I'm not quite sure where the news is here. IBM has been licensing the architecture and cores for years (2007 is mentioned[1]).
All I see in the actual announcement[2] is marketing hype (not news) about software that already exists ("open firmware" == U-Boot, "open software" == linux) and hardware that has been licensable for years.
Reading the press release, the firmware mentioned is neither das u boot (a bootloader) nor "open firmware" [1] a boot standard used by IBM's Power systems. It is the actual chip firmware, and this is the first I've ever heard of a silicon vendor doing this! I'm excited to see what the open source community will be able to do with it.
ARM is an "open" architecture—it's fairly easy to roll your own if you have an FPGA and patience to read through arch specifications for a couple months. I would be highly surprised if you could get equivalent documentation for POWER without a significant bit of cash. Not that I blame them, even open standards can cost a couple hundred.
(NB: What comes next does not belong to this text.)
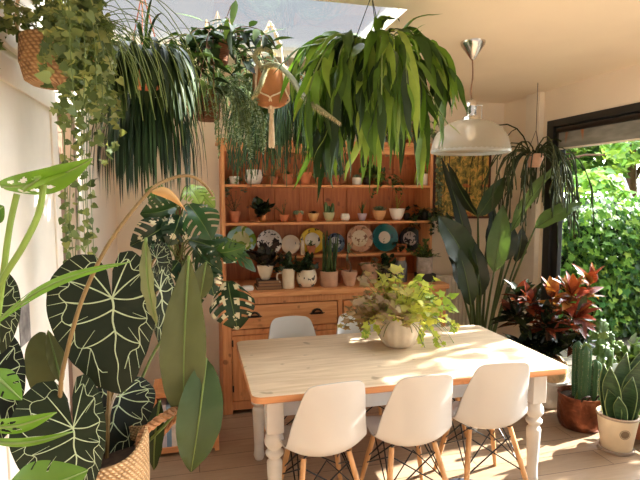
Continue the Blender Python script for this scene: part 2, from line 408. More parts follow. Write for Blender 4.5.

I don't think this would change anything, though, there's not enough gain to justify an architecture switch for either hardware or software people. And that's a damn shame. I cut my teeth on PowerPC and I couldn't imagine a better way, it's a beautiful architecture. Altivec STILL makes intel's vector processing look like a toy.
All I see in the actual announcement[2] is marketing hype (not news) about software that already exists ("open firmware" == U-Boot, "open software" == linux) and hardware that has been licensable for years.